La pasada noche ha sido la más larga del año porque hubo que
añadir una hora a su duración. Es el atraso horario que cada año hay que acometer
y que nos obliga, en la madrugada del 27 de octubre, a retrasar la hora desde las tres
a las dos, razón por la cual la noche dispone de una hora añadida. El año que
viene, en primavera, recuperaremos esa hora al adelantarla en los
relojes, en un baile horario que nada lo justifica y vuelve locos a nuestros relojes
biológicos internos, obligándolos adaptarse a unos cambios arbitrarios que
alteran más que benefician. El único motivo que explicaría estas modificaciones
caprichosas sería el de la conveniencia para el sector turístico, pues permite
que la luminosidad del día se mantenga hasta lo que, en las demás estaciones,
sería ya la noche.

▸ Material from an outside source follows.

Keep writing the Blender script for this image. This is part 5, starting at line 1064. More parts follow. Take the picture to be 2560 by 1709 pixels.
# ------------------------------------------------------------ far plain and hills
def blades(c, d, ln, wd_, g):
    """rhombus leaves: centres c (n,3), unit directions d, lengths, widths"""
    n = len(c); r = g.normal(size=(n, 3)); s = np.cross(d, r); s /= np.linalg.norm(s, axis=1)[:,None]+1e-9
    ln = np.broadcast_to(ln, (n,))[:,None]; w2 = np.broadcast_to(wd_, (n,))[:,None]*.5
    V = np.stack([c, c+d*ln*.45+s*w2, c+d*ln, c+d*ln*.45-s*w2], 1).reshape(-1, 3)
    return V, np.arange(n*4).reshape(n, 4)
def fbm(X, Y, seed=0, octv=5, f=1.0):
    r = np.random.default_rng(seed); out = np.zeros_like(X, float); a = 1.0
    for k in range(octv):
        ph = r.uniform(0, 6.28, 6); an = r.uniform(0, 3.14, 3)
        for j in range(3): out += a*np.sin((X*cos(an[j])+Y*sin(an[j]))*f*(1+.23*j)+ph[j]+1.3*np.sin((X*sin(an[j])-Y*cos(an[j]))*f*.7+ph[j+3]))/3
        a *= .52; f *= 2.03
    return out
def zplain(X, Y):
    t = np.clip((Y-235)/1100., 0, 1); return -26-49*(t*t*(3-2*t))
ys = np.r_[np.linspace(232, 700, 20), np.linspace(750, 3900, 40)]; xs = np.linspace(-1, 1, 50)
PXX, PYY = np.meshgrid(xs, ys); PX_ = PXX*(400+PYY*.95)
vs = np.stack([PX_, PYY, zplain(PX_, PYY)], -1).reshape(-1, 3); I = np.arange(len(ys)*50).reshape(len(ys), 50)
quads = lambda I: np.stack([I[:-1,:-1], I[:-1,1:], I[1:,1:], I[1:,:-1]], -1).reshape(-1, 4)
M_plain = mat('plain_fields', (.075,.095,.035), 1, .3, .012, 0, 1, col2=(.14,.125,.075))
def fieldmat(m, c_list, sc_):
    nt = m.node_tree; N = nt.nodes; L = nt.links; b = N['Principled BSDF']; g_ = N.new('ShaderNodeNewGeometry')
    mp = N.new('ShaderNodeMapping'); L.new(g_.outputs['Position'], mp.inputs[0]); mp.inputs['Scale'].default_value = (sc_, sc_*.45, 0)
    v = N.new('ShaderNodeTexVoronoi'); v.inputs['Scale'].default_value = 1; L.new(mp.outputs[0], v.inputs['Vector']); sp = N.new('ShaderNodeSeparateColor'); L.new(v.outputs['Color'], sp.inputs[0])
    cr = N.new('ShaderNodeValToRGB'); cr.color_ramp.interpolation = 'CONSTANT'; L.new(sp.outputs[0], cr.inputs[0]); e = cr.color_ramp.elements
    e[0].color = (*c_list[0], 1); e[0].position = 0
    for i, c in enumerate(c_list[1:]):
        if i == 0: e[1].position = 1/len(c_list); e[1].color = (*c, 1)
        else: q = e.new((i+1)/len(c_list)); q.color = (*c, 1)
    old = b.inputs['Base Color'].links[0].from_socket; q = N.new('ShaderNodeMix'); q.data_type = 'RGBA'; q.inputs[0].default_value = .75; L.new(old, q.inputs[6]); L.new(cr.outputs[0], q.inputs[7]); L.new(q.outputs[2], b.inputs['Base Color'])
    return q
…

Días extremadamente largos de insolación que, aparte del
negocio de las bebidas, piscinas y restauración, invita al derroche en refrigeración que muy poco ahorro acarrea al consumo energético del país. Pero
el beneficio de un sector particular parece prevalecer sobre el interés general,
aunque ocasione trastornos a la salud y alteraciones en las costumbres. Y lo
peor de todo es que se adoptan estas iniciativas, tal vez necesarias en un momento
de crisis energética del siglo pasado, para no desentonar con el comportamiento
aborregado de una mayoría de países de Europa, en la que sólo unos pocos de
ellos mantienen inalterable y en correspondencia con su huso horario la hora
oficial, sin tantas excusas y falsas justificaciones. Hoy, además de madrugar hartos de estar en la cama, el día también se nos antoja largo por la necesidad
de habituarnos a unos cambios lumínicos a los que nuestros sentidos y el
estómago no estaban acostumbrados. ¡Valiente estafa!